Governor Andrew Cuomo has well earned the “Hamlet on the Hudson” title inherited from his father; indecisive in all but one thing – his determination to avoid decision. But, perhaps another playwright captured the scene even better in “Waiting for Godot.”

In the political psychodrama that is the natural gas debate in New York, Governor Andrew Cuomo has owned the role of Hamlet and played it to the hilt. His soliloquies of silence have kept audiences guessing and confounded the critics. To permit or not to permit – that is still the unanswered question begged by upstate’s continuing struggles and New York’s five-year-old moratorium on hydraulic fracturing. And though usually eager to command center stage, our governor avoids the fracking spotlight, unwilling to act, or even to seriously address the audience. His guarded indecisiveness is a long-running tragedy for the Southern Tier’s suffering economy and perhaps eventually for the governor himself.

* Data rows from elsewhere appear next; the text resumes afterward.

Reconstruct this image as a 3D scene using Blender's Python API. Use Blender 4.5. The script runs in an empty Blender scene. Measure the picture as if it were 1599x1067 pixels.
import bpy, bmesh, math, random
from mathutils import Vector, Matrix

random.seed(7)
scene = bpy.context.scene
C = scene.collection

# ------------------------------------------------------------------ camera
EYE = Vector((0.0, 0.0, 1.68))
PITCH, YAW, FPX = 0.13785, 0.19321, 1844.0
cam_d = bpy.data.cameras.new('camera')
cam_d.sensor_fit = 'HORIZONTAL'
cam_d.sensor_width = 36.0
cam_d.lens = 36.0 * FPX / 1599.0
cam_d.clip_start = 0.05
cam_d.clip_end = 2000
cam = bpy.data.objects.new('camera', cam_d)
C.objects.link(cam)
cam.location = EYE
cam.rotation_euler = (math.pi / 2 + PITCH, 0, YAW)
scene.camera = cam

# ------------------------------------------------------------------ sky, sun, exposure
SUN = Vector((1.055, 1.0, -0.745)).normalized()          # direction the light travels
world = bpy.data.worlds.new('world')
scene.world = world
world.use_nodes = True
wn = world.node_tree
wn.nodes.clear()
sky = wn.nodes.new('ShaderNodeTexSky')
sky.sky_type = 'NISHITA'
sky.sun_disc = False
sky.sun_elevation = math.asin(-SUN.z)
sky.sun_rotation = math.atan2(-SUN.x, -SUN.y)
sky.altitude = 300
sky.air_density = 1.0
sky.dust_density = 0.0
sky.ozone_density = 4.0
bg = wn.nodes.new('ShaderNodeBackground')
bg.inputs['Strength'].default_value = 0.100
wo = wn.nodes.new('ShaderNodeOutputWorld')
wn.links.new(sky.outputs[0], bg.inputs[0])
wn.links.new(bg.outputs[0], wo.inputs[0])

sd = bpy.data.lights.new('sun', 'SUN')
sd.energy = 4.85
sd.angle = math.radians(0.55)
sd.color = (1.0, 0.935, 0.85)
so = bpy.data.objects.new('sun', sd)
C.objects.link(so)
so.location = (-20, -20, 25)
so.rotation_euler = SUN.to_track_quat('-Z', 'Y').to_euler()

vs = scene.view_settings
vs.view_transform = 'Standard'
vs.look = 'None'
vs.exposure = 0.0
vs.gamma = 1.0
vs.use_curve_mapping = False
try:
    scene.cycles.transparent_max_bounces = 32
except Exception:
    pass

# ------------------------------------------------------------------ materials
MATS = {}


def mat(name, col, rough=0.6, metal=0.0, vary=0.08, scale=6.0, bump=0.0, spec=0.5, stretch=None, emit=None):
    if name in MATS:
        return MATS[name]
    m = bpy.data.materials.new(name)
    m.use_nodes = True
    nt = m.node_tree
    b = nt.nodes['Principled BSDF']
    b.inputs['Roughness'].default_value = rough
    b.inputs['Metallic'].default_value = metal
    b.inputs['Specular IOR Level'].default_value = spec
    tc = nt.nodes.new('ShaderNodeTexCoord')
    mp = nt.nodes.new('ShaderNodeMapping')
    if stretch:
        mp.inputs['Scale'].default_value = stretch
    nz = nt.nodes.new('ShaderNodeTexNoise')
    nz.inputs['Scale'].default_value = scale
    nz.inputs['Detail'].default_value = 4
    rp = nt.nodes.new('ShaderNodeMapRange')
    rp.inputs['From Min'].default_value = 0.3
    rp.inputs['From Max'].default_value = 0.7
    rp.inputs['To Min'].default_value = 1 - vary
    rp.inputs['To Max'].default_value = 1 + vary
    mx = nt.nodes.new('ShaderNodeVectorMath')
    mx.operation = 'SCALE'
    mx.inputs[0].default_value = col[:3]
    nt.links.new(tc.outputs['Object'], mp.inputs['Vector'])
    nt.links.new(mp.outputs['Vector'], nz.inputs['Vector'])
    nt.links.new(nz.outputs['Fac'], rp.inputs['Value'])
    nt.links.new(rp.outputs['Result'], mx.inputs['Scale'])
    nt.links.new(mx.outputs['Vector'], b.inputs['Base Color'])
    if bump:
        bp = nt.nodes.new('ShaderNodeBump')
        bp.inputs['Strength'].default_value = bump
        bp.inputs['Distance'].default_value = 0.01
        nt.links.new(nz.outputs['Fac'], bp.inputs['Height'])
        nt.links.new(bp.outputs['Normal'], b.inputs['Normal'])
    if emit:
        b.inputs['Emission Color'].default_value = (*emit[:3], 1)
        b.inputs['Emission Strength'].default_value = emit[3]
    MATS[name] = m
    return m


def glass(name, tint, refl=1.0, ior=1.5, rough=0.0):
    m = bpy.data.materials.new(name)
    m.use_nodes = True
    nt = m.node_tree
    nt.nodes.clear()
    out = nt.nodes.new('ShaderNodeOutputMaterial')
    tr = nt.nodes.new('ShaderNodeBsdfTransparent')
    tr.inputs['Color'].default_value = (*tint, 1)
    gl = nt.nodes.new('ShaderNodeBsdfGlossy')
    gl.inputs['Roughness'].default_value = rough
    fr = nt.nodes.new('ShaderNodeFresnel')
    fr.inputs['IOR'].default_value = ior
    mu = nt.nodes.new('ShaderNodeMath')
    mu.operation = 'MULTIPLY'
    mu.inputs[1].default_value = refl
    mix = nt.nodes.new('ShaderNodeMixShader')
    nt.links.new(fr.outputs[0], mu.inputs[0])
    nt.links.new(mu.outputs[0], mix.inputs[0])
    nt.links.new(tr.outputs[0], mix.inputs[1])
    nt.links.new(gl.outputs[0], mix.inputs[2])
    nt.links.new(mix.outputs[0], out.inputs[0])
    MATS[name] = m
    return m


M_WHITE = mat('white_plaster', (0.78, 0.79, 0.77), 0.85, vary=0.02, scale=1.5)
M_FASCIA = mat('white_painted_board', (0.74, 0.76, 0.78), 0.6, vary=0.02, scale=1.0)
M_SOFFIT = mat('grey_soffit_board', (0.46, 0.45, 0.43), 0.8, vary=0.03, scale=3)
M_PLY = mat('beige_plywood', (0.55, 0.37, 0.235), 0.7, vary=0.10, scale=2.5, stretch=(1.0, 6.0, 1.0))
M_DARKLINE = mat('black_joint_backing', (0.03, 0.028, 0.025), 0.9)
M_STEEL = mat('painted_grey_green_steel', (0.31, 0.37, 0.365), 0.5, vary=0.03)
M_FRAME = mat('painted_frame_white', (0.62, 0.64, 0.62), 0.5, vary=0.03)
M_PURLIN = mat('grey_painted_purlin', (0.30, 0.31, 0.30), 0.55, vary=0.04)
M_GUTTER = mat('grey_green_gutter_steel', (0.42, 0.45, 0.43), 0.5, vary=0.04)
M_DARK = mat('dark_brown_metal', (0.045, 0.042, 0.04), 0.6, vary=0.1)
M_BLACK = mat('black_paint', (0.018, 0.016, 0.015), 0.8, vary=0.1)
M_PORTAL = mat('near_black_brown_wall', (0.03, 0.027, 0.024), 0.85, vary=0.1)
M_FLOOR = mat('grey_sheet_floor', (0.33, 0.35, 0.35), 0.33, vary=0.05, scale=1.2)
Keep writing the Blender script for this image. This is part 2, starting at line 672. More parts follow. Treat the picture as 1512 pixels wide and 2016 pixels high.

Cuomo’s trademark “delay by delegation” has become tedious, having long since crossed the line into overuse. People are walking out on him, and on New York. His peevish and curious comments (children falling down gas wells, for example) when pressed on the subject of natural gas development suggest he is tired of Shakespearean tragedy as a guide to executive decision making. The governor now appears to be adding a newer play into his repertoire of governing styles, a modern classic that also takes full advantage of his dithering skills – Samuel Beckett’s absurdist tragicomedy, Waiting for Godot.